In the end, US secretary of state John Kerry was involved in securing their release. Our security advisor organised a pick-up for them at Heathrow. The Sudanese government denies any torture or mistreatment and says they illegally crossed the border, which they did; it was illegal because the Sudanese government would never have let them in.
STATUS: Mission accomplished
NAME: Lucy Goldston, specialist consultant, Corporate Traveller’s production, sport and creative division
DATE: April 2018
MISSION: A 40-piece orchestra was travelling to Warsaw from different starting points in Europe and with a number of instruments. Around ten violins, cellos and trombones needed to be booked with seats as they couldn’t travel in the hold and the seats had to be booked as “Ms Cello Gordon”, etc. I had to phone each airline personally to explain what was required so that the airline knew that the seat was being booked for a musical instrument before making the booking in the GDS. Staff at some of the airlines had never dealt with a situation like this before, so it was all new to them. If possible, the instrument was booked into a seat next to the musician, if not and there was no adjacent seat available, then instruments were seated nearby. All the work paid off and everyone got to Warsaw on schedule with their musical instruments.
STATUS: Mission accomplished
NAME: Sonja Hamman, director global strategic partners and yield, Wings Travel Management
DATE: January 2015
MISSION: We had a situation where a hotel in Lagos suddenly decided to close for “renovations”. We had clients in the energy sector who had checked into the hotel that morning, gone out to a meeting, only to find that when they returned to the hotel, the security gate was locked and a sign on the gate stated it was under renovation. The guards advised them that all guests had been transferred to a nearby property, but all their baggage and personal belongings were locked inside the hotel, and security would not allow the guests back in. In fact, the staff had decided to strike, so the hotel owners, on impulse, brought the planned hotel renovation forward and closed the building immediately.

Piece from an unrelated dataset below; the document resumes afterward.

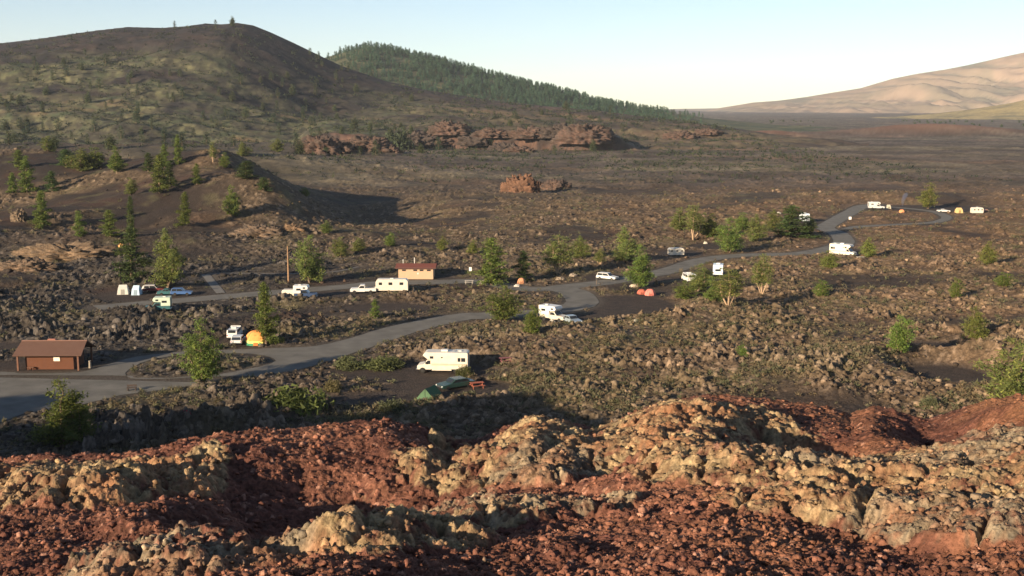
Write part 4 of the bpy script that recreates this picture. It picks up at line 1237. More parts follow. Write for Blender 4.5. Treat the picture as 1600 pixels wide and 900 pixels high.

Our client contacted Wings’ local team leader who immediately went to the hotel in person. She persuaded the management to let her in and assist her in retrieving our clients’ bags, which she delivered to them at the hotel they had been moved to.
STATUS: Mission accomplished
NAME: Denise Fraser, director and general manager, Cresta World Travel
DATE: March 2016
MISSION: We have the news on in the office all the time and we get alerts, so we knew about the bombing at Brussels Zaventem Airport and the team went on to the Cresta traveller tracking tool to see who was involved.
We had a client who was landing as the bomb went off, so he landed right into the chaos. We knew before he did. We had his number, so the team rang him and told him what had happened. They calmed him down; he was very distressed but at least he had a friendly voice at the end of the line. They didn’t know if there were other bombs.
As he didn’t have any checked bags, we decided to get him out of the airport, but a bomb had gone off at one of the metro stations as well.
Using our contacts, we got a car to him quickly and, at the same time, another member of the team was informing his PA and people at the company that he was safe and what we were doing. We got through to his family as well; there was a lot of ringing around and reassuring, to keep everyone informed.
We took him to a different hotel outside the city centre and his PA rearranged his meetings. He stayed overnight out of the city and our business travel manager, Sam, gave him her personal number and said she’d be on call all night should he need anything.
The next day, it was all hands on deck and we liaised with him and his PA to get him back to the UK either on Eurostar or a flight from Berlin’s Schonefeld. That was difficult because everyone who would have used Zaventem airport was using Schonefeld. We got him back and booked a car to take him home; he was fine. Our tracking tools really helped; it was a mix of personal service and technology.